Pandey’s account, if accurate, describes how a localised police-criminal accommodation metastasised into the defining organised crime of an era. The “catch the rich, take money, release” model required no weapons heists, produced no bodies that demanded immediate police response, and generated reliable income for criminal networks.
From Bettiah, Pandey said, the model spread slowly and steadily across Bihar — eventually becoming the state’s signature criminal economy through the 1980s and 1990s, when Bihar was synonymous nationally with kidnapping-for-ransom at an industrial scale.
“This is history,” Pandey said. “It spread gradually across all of Bihar.”
Pandey credited Chief Minister Nitish Kumar with dismantling what he called the “culture” that had taken root — suggesting the problem had become so entrenched it was no longer simply a law enforcement failure but a systemic norm that required political will to reverse.
“When Nitish Kumar came, he ended this culture,” Pandey said.
Pandey is not a marginal voice. He served as Bihar’s DGP — the state’s top police officer — and subsequently entered politics, contesting the 2020 Bihar assembly elections as a BJP-aligned candidate before withdrawing. His willingness to name a specific officer, a specific posting, a specific cadre, and to assert that serving and retired officers are aware of the facts, gives the allegation an institutional weight that distinguishes it from political rhetoric.
The officer named has not responded publicly. The Bihar government has not commented.
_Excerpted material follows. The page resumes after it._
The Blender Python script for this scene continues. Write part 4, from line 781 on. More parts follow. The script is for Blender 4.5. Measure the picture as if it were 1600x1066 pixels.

The Andhra Pradesh cadre has not issued a statement.
Pandey’s repeated emphasis — “I am saying this on record, I am saying this again and again, it was started by one SP” — reads as a deliberate attempt to prevent the claim from being dismissed or quietly absorbed. He appears to be inviting scrutiny, not avoiding it.
The claim is, at this stage, an accusation made by a single former official in a video statement. The named officer’s version of events is not known. Whether the arrangement Pandey describes was explicit or tacit, ordered or emergent, remains unestablished. Bihar’s kidnapping epidemic of the late 20th century had multiple drivers — land conflict, caste violence, political patronage of criminal networks — and attributing its origins to one officer’s decision is a simplification that historians and criminologists would likely qualify.
What is not in doubt is that Pandey has made a specific, named, on-record allegation about the institutional origins of a crime that shaped a generation’s perception of Bihar — and has called on others who were present to confirm it.